05 August 2015 / Categories: CDAT

Apprentices from across Defence have convened at the Defence Academy for the prestigious Tom Nevard Memorial Competition for a five-day challenge to build a hovercraft or an air mortar.

Seventy-two engineering apprentices from organisations including DSTL and DE&S are taking part in the challenge either in five-man teams for the hovercraft project, or as individuals for the air mortar and elastic band gun task.

“It is a real engineering challenge, but also test their powers of negotiation and working in a team,” said Tracey Cruse, the MOD Apprentice Competition Officer for DE&S who are organising the event.

The competitors, who are aged between 17 and 32 and are at different stages in their three-year MoD apprenticeship, were given their task on Sunday. They had the afternoon to research it before putting in their first request for materials on Monday.

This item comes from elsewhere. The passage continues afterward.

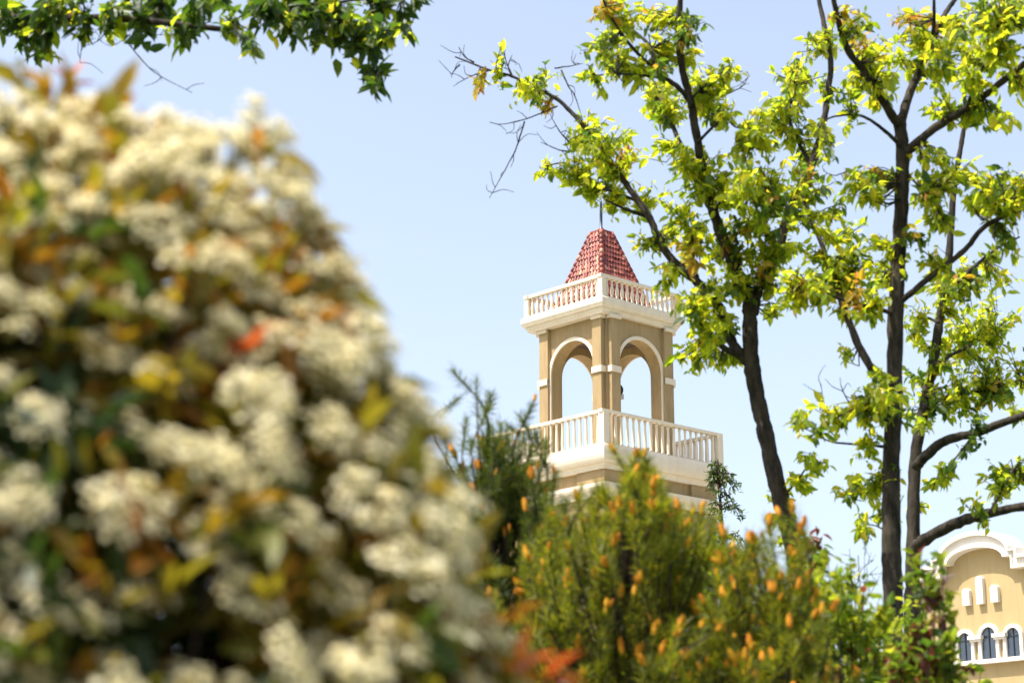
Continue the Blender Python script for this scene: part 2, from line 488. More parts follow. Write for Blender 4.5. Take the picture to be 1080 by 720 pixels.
# balustrades
def balustrade(name_h, z0, z1, n, post_w, prof, rail_h, rail_w, foot):
    root = MB()
    h = name_h
    for k in range(4):
        M = quarter(k)
        e = h - post_w/2 if k % 2 else h + post_w/2 + 0.03
        root.box((-e, -h - rail_w/2, z1 - rail_h), (e, -h + rail_w/2, z1), 0, M)
        root.box((-e, -h - rail_w/2*0.9, z1 - rail_h*1.5), (e, -h + rail_w/2*0.9, z1 - rail_h - 0.002), 0, M) if False else None
        if foot: root.box((-h + post_w/2, -h - rail_w*0.45, z0 + 0.002), (h - post_w/2, -h + rail_w*0.45, z0 + foot), 0, M)
    r = root.build("balustrade", WHITE, tower)
    r.data.name = "balustrade"
    bal = MB().lathe([(a, zz * (z1 - rail_h - z0 - foot)) for a, zz in prof], 10).mesh("baluster", [WHITE], True)
    post = MB().box((-post_w/2, -post_w/2, 0), (post_w/2, post_w/2, z1 - rail_h - z0 - 0.004)).mesh("post", [WHITE])
    for k in range(4):
        M = quarter(k)
        for i in range(n):
            x = -h + post_w/2 + (2*h - post_w) * (i + 0.5) / n
            o = link_mesh("baluster", bal, r, Matrix.Translation(Vector(M([[x, -h, z0 + foot]])[0])))
            o.matrix_parent_inverse = Matrix()
        mat = Matrix.Translation(Vector(M([[-h, -h, z0 + 0.002]])[0])) @ Matrix.Rotation(R(45) + ROT, 4, 'Z')
        o = link_mesh("post", post, r, mat); o.matrix_parent_inverse = Matrix()
    return r
profT = [(0.055, 0.0), (0.055, 0.06), (0.04, 0.09), (0.048, 0.2), (0.062, 0.34), (0.055, 0.5), (0.036, 0.72), (0.032, 0.84), (0.048, 0.9), (0.055, 0.94), (0.055, 1.0)]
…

"They have no drawings or plans to work from so they have to research it and build everything from scratch," explained Tracey "so it really tests their core engineering competencies in having to not only design and make something from scratch but adapt their plans and come up with alternative solutions if the materials they want aren't affordable."

The rules state that the hovercraft needs to be able to inflate, fly over different surfaces from grass to gravel and water, whilst also carrying weight - in this case a model tank. In the individual challenges, the air mortar and elastic band gun, the weapons need to be able fire consistently with precision at a target. The aiming system and trajectory of fire will also be measured and accessed.

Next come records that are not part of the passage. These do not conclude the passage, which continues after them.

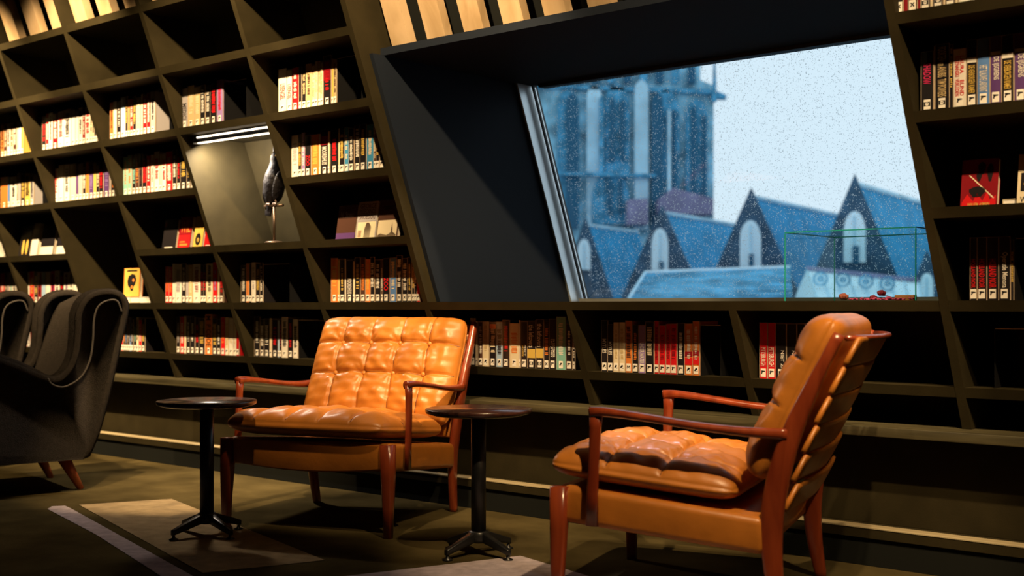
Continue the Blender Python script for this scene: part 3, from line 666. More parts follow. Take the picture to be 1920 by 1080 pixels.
# ------------------------------------------------------------------ crow niche
def at_wall(x, y, r, off):                    # world point on shelf r under photo column x
    v = vf(H+ZR[r])+off; return W(px_u(x, v), v, H+ZR[r]+TH+.0006)
cs = empty('perch_stand', at_wall(514, 455, 'E', .055), -PHI); tag(cs, 'small bronze perch stand with round base carrying the black crow', 'stand')
MB().lathe([(.052, 0), (.052, .004), (.040, .010), (.010, .014)], 24).build('base', M_BRONZE, cs, True)
MB().lathe([(.007, .012), (.007, .190)], 12).build('pole', M_BRONZE, cs, True)
MB().sweep([(-.078, 0, .196), (.072, 0, .196)], (.0075, .0075), (0, 0, 1)).build('perch_bar', M_BRONZE, cs, True)
cr = empty('crow', cs.location+Vector((0, 0, .2045)), -PHI); tag(cr, 'black crow figure perched with raised beak in the lit niche', 'bird')
def skin_body():
    ctrl = [((-.052, .01, -.045), .014, .010), ((-.046, .005, .0), .024, .016), ((-.030, 0, .055), .046, .036), ((-.012, 0, .105), .058, .048), ((.002, 0, .150), .054, .046), ((.010, 0, .190), .038, .036), ((.012, 0, .220), .029, .029), ((.012, -.002, .243), .027, .027), ((.013, -.004, .262), .018, .018), ((.014, -.006, .272), .006, .006)]
    pts = smooth_path([c[0] for c in ctrl], 4); sz = []
    n = len(ctrl)
    for i in range(len(pts)):
        f = i/4; a = min(int(f), n-2); t = f-a; sz.append((ctrl[a][1]*(1-t)+ctrl[a+1][1]*t, ctrl[a][2]*(1-t)+ctrl[a+1][2]*t))
    return MB().sweep(pts, sz, (1, 0, 0), 18, 2)
body = skin_body().build('body', M_CROW, cr, True)
MB().sweep([(.013, -.006, .255), (.014, -.012, .280), (.013, -.015, .305)], [(.011, .009), (.007, .006), (.0012, .001)], (1, 0, 0), 10, 2).build('beak', M_CROW, cr, True)
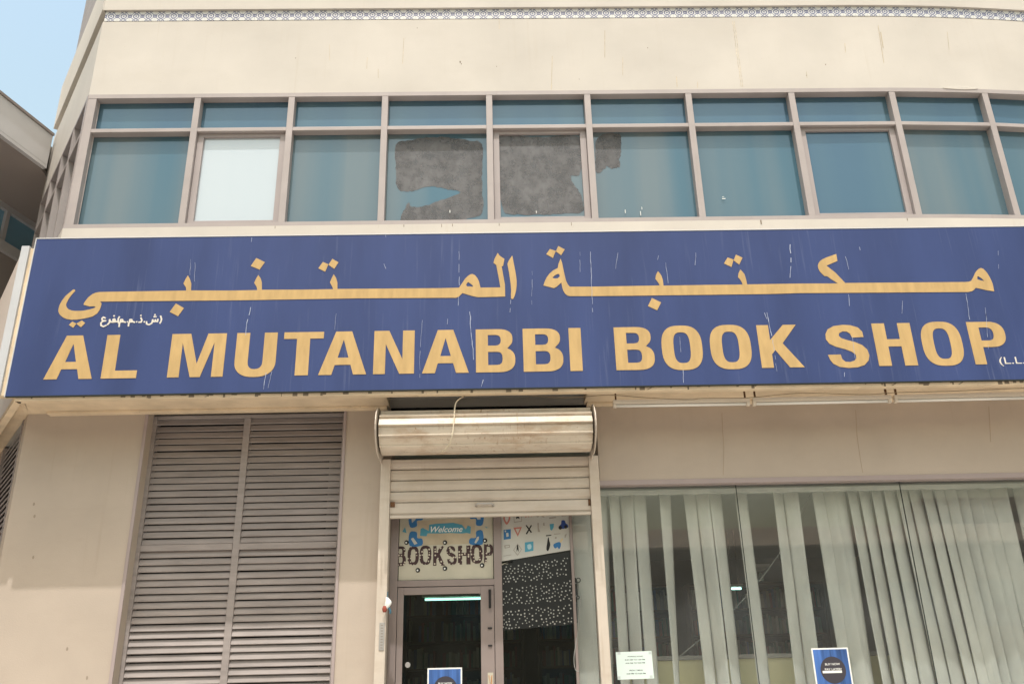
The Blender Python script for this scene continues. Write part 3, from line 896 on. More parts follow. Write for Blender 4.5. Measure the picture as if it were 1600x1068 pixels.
for ch, x0, x1 in LET:
    if ch == 'S':
        polys = [[at(1280 + x / 5, 490 + y / 5, SY) for x, y in Spts]]
    else:
        polys = [[(x0 + u * (x1 - x0), LZ0 + v * (LZ1 - LZ0)) for u, v in p] for p in G[ch]]
    link("letter", shape_mesh("letter", polys, SY, LD), M['gold'], sign)

def pw(lst): return [at(px, py, SY) for px, py in lst]
C1 = lambda p: cr(p, 80, 380, 6.667)
C2 = lambda p: cr(p, 360, 380, 8)
C3 = lambda p: cr(p, 690, 380, 6.667)
C4 = lambda p: cr(p, 980, 380, 7.273)
C5 = lambda p: cr(p, 1250, 380, 4.571)
word2 = (C1([(230, 483), (245, 482), (252, 495), (215, 535), (180, 585), (160, 625), (156, 645), (163, 668), (185, 690), (215, 700), (250, 705), (330, 703), (400, 690), (455, 673), (464, 661), (440, 658), (400, 658), (340, 642), (340, 628), (352, 610), (385, 565), (430, 530), (470, 514), (510, 508), (600, 506),
             (1000, 500), (1408, 493), (1405, 460), (1378, 420), (1398, 378), (1425, 335), (1445, 372), (1460, 420), (1456, 492)])
         + C2([(0, 592), (338, 586), (330, 548), (298, 495), (320, 445), (350, 397), (380, 440), (393, 490), (394, 582), (900, 580), (1284, 574), (1275, 545), (1245, 490), (1265, 440), (1292, 387), (1320, 430), (1338, 490), (1338, 572)])
         + C3([(0, 468), (182, 463), (200, 437), (225, 400), (245, 370), (275, 340), (300, 325), (322, 320), (350, 335), (372, 362), (390, 400), (405, 462), (612, 460), (602, 400), (585, 310), (570, 228), (540, 205), (552, 160), (585, 100), (602, 128), (655, 165), (640, 238), (626, 240), (642, 335), (660, 430), (662, 555), (380, 562), (320, 550), (260, 532), (215, 519), (195, 540), (178, 557), (150, 568), (0, 568)])
         + C2([(1600, 688), (900, 700), (0, 714)])
         + C1([(1600, 597), (1000, 603), (510, 608), (526, 625), (520, 655), (505, 695), (480, 730), (430, 763), (385, 775), (330, 786), (270, 795), (210, 797), (165, 790), (125, 773), (92, 745), (76, 712), (78, 680), (90, 640), (112, 600), (150, 550), (190, 515)]))
hole2 = C3([(255, 432), (266, 414), (278, 404), (300, 420), (325, 441), (326, 453), (290, 450), (264, 450)])
link("arabic_word", shape_mesh("arabic_word", [pw(word2), pw(hole2)], SY, LD), M['gold'], sign)
alif = C3([(735, 128), (743, 160), (750, 200), (765, 275), (777, 345), (782, 395), (782, 440), (775, 495), (762, 545), (745, 580), (722, 577), (722, 530), (724, 490), (720, 430), (712, 370), (702, 305), (685, 215), (700, 180)])
link("arabic_word", shape_mesh("arabic_word", [pw(alif)], SY, LD), M['gold'], sign)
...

The judges will decide the winner on Friday.

In addition to these challenges, for the first time this year the five-day event is also host to the Sir Henry Royce Memorial Competition where seven of the apprentices have been set the challenge of making a multi-tool screwdriver.

"This competition is about precision engineering and really tests the best of the best," said Tracey. "The finished product has to look as good as something that is factory made and you would buy off the shelf, but is actually made by hand. It will really test their skills and everything they have been taught as apprentices.

"These competitions are for people with a natural ability to make things, and they are good at it. But it's also the only event that brings them all together to meet other apprentices within the MoD which allows them to share ideas."